The Beastly Costumes
Although Louis XVI was the most popular costume with the men that year, and fairy-tale characters like Little Bo Peep and Little Red Riding Hood were fashionable with the ladies, many of the female guests chose to dress up as birds, insects, and other creatures.
Mora’s camera captured these critter creations on deluxe cabinet cards, many of which still survive in the vast portrait collections of the Museum of the City of New York.
Mrs. Ada Smith, the sister of Mrs. Vanderbilt, went as a peacock, complete with a waist made of a real peacock’s breast and a train covered in real peacock feathers.
Mr. Vanderbilt’s sister, Mrs. Seward Webb, went to the ball dressed as a hornet, wearing a yellow satin waist with a brown velvet skirt and brown gauze wings (her imported headdress was made of diamonds). Another woman dressed as a wasp with horizontal stripes of black and yellow, and yellow gloves with black stripes.
If you thought my story about the cat farm was offensive, then you’ll agree that one of the most outlandish and disturbing costumes was worn by Miss Kate Fearing Strong, who went to the ball as her nickname, Puss.

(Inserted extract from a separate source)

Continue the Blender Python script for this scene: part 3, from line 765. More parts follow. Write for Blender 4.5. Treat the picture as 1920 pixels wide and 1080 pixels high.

This hideous costume featured an overskirt made of seven white cats’ tails sewed on a dark background and a bodice with rows of white cat heads. The headdress was a stiffened white cat’s skin with a taxidermic cat head.
The only nice touch was a blue ribbon inscribed “Puss,” which hung from a bell that she wore on a choker that unfortunately was not tight enough. Check out her portrait below.
In addition to the costumes, the ball also featured six organized quadrilles (a dance for four couples) as follows:
The Hobby-Horse quadrille, the Mother Goose quadrille, the Opera Bouffe, the Star quadrille, the Dresden China quadrille, and the Go-as-You-Please.
The dancers organized in the gymnasium on the third floor (a 50 x 35 foot room that was used as an indoor play area for the Vanderbilt children) and then proceeded down the grand stairway and into the grand dining hall. They danced to the music of Gilmore’s Band.
Of particular interest was the Hobby-Horse quadrille, in which the men and women wore life-size “horses” around his or her waist. The horses, which took workmen two months to construct, had genuine hides, bright eyes and flowing manes and tails. The dancers wore red hunting coats and white satin knee britches or skirts and stockings. False legs hung on the outside of richly embroidered blankets to make it appear as if the dancers were riding the horses.
That cat costume is enough to give me nightmares. “Puss” deserved a good scratching.